**RAW DATA**
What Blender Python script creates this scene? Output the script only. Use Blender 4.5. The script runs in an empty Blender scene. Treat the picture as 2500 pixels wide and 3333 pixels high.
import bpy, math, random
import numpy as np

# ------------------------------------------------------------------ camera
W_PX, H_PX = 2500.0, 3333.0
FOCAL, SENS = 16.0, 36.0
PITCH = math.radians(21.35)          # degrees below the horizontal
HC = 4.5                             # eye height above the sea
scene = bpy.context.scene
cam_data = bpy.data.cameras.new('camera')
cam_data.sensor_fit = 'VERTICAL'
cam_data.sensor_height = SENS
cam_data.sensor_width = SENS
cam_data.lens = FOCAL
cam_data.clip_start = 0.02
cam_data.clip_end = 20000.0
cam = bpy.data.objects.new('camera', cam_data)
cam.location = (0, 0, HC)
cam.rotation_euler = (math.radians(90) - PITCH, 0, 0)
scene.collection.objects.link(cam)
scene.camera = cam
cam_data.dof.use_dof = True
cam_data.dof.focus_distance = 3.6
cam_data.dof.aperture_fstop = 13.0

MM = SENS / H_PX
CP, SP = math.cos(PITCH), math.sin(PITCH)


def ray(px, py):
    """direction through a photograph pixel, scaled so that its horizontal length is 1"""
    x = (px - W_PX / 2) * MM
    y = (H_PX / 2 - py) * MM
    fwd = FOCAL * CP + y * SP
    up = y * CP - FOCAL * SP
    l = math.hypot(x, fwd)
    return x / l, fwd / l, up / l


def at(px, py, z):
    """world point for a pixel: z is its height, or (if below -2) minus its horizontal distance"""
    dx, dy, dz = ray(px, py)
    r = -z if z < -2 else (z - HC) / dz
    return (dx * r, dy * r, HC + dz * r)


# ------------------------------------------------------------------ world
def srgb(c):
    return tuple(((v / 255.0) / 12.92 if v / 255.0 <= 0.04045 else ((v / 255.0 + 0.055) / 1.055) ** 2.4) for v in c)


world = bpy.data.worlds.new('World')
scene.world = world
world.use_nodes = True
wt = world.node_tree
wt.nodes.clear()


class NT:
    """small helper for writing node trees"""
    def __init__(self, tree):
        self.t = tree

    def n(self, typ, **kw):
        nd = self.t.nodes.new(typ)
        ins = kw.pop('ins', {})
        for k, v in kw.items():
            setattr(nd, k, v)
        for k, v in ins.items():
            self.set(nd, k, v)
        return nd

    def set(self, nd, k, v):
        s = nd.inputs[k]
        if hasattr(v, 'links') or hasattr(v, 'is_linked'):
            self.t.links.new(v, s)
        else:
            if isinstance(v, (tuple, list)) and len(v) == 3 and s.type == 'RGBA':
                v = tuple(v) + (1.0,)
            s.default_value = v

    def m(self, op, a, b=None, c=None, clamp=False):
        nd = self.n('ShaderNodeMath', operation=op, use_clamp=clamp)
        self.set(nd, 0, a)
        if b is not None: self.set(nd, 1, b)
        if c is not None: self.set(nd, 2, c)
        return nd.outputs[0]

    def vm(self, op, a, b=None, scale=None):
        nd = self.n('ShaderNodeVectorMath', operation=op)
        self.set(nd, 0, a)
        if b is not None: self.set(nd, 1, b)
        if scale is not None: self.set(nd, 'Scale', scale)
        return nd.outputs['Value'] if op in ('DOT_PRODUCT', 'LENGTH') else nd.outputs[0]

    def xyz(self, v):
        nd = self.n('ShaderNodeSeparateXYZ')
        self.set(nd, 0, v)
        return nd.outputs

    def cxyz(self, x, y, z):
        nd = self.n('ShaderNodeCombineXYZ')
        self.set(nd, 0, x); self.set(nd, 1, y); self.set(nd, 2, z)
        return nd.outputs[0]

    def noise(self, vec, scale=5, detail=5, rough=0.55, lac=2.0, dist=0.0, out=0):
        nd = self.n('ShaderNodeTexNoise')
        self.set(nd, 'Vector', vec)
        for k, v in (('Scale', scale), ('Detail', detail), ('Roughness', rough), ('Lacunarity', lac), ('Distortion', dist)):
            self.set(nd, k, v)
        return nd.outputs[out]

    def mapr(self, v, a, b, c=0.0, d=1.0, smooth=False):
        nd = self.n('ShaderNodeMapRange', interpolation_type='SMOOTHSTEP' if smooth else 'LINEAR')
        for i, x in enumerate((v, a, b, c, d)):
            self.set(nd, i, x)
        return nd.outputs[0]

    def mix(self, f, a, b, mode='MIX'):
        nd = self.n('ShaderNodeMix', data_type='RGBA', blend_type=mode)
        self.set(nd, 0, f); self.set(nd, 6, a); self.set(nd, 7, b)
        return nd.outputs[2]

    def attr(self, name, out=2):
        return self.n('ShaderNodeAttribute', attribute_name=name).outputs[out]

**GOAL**
Reproduce the material above without altering a single character.

**ANSWER**
What Blender Python script creates this scene? Output the script only. Use Blender 4.5. The script runs in an empty Blender scene. Treat the picture as 2500 pixels wide and 3333 pixels high.
import bpy, math, random
import numpy as np

# ------------------------------------------------------------------ camera
W_PX, H_PX = 2500.0, 3333.0
FOCAL, SENS = 16.0, 36.0
PITCH = math.radians(21.35)          # degrees below the horizontal
HC = 4.5                             # eye height above the sea
scene = bpy.context.scene
cam_data = bpy.data.cameras.new('camera')
cam_data.sensor_fit = 'VERTICAL'
cam_data.sensor_height = SENS
cam_data.sensor_width = SENS
cam_data.lens = FOCAL
cam_data.clip_start = 0.02
cam_data.clip_end = 20000.0
cam = bpy.data.objects.new('camera', cam_data)
cam.location = (0, 0, HC)
cam.rotation_euler = (math.radians(90) - PITCH, 0, 0)
scene.collection.objects.link(cam)
scene.camera = cam
cam_data.dof.use_dof = True
cam_data.dof.focus_distance = 3.6
cam_data.dof.aperture_fstop = 13.0

MM = SENS / H_PX
CP, SP = math.cos(PITCH), math.sin(PITCH)


def ray(px, py):
    """direction through a photograph pixel, scaled so that its horizontal length is 1"""
    x = (px - W_PX / 2) * MM
    y = (H_PX / 2 - py) * MM
    fwd = FOCAL * CP + y * SP
    up = y * CP - FOCAL * SP
    l = math.hypot(x, fwd)
    return x / l, fwd / l, up / l


def at(px, py, z):
    """world point for a pixel: z is its height, or (if below -2) minus its horizontal distance"""
    dx, dy, dz = ray(px, py)
    r = -z if z < -2 else (z - HC) / dz
    return (dx * r, dy * r, HC + dz * r)


# ------------------------------------------------------------------ world
def srgb(c):
    return tuple(((v / 255.0) / 12.92 if v / 255.0 <= 0.04045 else ((v / 255.0 + 0.055) / 1.055) ** 2.4) for v in c)


world = bpy.data.worlds.new('World')
scene.world = world
world.use_nodes = True
wt = world.node_tree
wt.nodes.clear()


class NT:
    """small helper for writing node trees"""
    def __init__(self, tree):
        self.t = tree

    def n(self, typ, **kw):
        nd = self.t.nodes.new(typ)
        ins = kw.pop('ins', {})
        for k, v in kw.items():
            setattr(nd, k, v)
        for k, v in ins.items():
            self.set(nd, k, v)
        return nd

    def set(self, nd, k, v):
        s = nd.inputs[k]
        if hasattr(v, 'links') or hasattr(v, 'is_linked'):
            self.t.links.new(v, s)
        else:
            if isinstance(v, (tuple, list)) and len(v) == 3 and s.type == 'RGBA':
                v = tuple(v) + (1.0,)
            s.default_value = v

    def m(self, op, a, b=None, c=None, clamp=False):
        nd = self.n('ShaderNodeMath', operation=op, use_clamp=clamp)
        self.set(nd, 0, a)
        if b is not None: self.set(nd, 1, b)
        if c is not None: self.set(nd, 2, c)
        return nd.outputs[0]

    def vm(self, op, a, b=None, scale=None):
        nd = self.n('ShaderNodeVectorMath', operation=op)
        self.set(nd, 0, a)
        if b is not None: self.set(nd, 1, b)
        if scale is not None: self.set(nd, 'Scale', scale)
        return nd.outputs['Value'] if op in ('DOT_PRODUCT', 'LENGTH') else nd.outputs[0]

    def xyz(self, v):
        nd = self.n('ShaderNodeSeparateXYZ')
        self.set(nd, 0, v)
        return nd.outputs

    def cxyz(self, x, y, z):
        nd = self.n('ShaderNodeCombineXYZ')
        self.set(nd, 0, x); self.set(nd, 1, y); self.set(nd, 2, z)
        return nd.outputs[0]

    def noise(self, vec, scale=5, detail=5, rough=0.55, lac=2.0, dist=0.0, out=0):
        nd = self.n('ShaderNodeTexNoise')
        self.set(nd, 'Vector', vec)
        for k, v in (('Scale', scale), ('Detail', detail), ('Roughness', rough), ('Lacunarity', lac), ('Distortion', dist)):
            self.set(nd, k, v)
        return nd.outputs[out]

    def mapr(self, v, a, b, c=0.0, d=1.0, smooth=False):
        nd = self.n('ShaderNodeMapRange', interpolation_type='SMOOTHSTEP' if smooth else 'LINEAR')
        for i, x in enumerate((v, a, b, c, d)):
            self.set(nd, i, x)
        return nd.outputs[0]

    def mix(self, f, a, b, mode='MIX'):
        nd = self.n('ShaderNodeMix', data_type='RGBA', blend_type=mode)
        self.set(nd, 0, f); self.set(nd, 6, a); self.set(nd, 7, b)
        return nd.outputs[2]

    def attr(self, name, out=2):
        return self.n('ShaderNodeAttribute', attribute_name=name).outputs[out]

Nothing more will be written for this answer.